Likewise they know who they don’t want as customers too : Amateurs or people who only dabble. These people wont value the creative cloud package at all as they don’t make a living using adobe products (Ive been using photoshop since version 2.0!)
Ive been using adobe Muse for nearly 3 weeks now for my new website and its amazingly easy to use, and in my opinion better than Dreamweaver, especially if you’re not a coder/programmer and more of a designer who want to create a beautiful html 5 website.
So what camp are you in?
Whether you like this or not, this is the business model ALL software makers will be using in a few years as it locks customers in and creates a sustainable monthly revenue for the company to have as a stable base to build its business.
The days of packaged standalone software products are numbered!
Wrong move.
Adobe should instead offer cheap versions of all apps. Look at the Apple App Store. If Photoshop was $19.95, Adobe would get all the current pirates to transform into paying customers and the legacy of Photoshop would prevail.

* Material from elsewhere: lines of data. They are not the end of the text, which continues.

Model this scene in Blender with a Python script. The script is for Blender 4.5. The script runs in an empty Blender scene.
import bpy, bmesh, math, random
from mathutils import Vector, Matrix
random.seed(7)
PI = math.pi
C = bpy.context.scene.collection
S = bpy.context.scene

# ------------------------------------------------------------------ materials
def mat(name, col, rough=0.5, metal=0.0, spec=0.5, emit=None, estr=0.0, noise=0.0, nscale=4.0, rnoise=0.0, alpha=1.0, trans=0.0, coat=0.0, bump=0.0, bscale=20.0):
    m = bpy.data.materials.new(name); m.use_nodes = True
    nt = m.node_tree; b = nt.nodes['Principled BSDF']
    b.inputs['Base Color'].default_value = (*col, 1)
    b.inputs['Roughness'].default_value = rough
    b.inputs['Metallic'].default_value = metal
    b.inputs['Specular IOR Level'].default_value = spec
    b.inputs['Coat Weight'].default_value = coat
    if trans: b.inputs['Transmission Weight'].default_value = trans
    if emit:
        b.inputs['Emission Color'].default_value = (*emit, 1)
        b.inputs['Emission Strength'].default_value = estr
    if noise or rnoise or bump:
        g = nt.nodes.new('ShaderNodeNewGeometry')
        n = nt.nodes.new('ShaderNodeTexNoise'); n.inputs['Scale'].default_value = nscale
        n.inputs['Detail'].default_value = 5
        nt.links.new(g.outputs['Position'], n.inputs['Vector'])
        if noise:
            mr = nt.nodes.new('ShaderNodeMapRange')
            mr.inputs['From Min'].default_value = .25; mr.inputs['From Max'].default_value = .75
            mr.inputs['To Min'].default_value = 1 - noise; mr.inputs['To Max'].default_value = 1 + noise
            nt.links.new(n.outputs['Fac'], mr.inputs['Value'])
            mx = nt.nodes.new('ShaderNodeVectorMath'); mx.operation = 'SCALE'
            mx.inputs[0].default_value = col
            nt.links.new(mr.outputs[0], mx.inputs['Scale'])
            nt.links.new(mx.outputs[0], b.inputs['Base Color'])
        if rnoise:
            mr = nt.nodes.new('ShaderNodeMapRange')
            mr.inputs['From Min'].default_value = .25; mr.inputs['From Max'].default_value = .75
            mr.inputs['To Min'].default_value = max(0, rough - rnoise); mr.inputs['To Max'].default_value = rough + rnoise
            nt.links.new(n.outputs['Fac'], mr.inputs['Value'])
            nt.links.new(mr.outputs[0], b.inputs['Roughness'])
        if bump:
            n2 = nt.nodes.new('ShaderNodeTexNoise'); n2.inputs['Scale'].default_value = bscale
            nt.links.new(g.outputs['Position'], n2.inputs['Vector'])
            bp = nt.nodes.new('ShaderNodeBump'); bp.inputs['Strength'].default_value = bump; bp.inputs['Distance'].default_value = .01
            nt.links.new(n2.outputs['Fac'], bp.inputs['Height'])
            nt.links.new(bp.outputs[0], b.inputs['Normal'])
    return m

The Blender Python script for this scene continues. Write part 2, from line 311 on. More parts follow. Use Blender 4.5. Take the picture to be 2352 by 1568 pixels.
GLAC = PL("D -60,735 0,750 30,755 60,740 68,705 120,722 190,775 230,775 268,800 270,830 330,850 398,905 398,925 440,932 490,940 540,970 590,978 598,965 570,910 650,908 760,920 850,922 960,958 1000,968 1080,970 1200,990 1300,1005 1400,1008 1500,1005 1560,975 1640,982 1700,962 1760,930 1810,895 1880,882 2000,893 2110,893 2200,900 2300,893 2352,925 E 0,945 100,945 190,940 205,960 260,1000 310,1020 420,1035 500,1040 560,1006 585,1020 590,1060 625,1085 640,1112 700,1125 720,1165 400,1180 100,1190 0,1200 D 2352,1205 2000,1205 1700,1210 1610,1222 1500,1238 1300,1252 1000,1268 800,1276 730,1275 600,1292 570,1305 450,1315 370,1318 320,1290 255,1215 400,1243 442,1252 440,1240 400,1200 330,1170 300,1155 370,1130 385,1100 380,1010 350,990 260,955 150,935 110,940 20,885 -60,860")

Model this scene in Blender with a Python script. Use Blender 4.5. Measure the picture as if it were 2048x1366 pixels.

Now, they will limit their customer base and loose the grip over the market. Alternatives are cheering right now and popping the champagne – finally Adobe started to dig its own grave!
Mark this day as the beginning of the end for Adobe – greed finally took its toll. I guess the battle against Apple has been forcing them into this corner – sad indeed.
Goodbye Photoshop. I won’t be buying a new version of you ever again.
Steve Jobs was right about Adobe being Lazy. They are too lazy to innovate to entice users to upgrade, but take the easy and lazy way of getting revenue. Adobe will never see a cent from me again. Lazy Bastards.
I teach Commercial Photography at a public Tech School. We purchase a school-wide license for the Master Collection. I wonder how the subscription model is going to affect my class. Local school boards do not like leases and like subscriptions even less. This is just not the way that they do business. The good news is that if the board will adapt to this model the software will never be out of date.
After being boned by Apple with Final Cut Pro X (iMovie Pro), I was seriously considering (like so many others) Adobe Premiere. Not now! Not gonna happen. May have to hold my nose and go back to Avid.
The only part of this Adobe subscription thing, that could really upset me, is if they take Lightroom to subscription only. That’s the only Adobe product I would truly miss.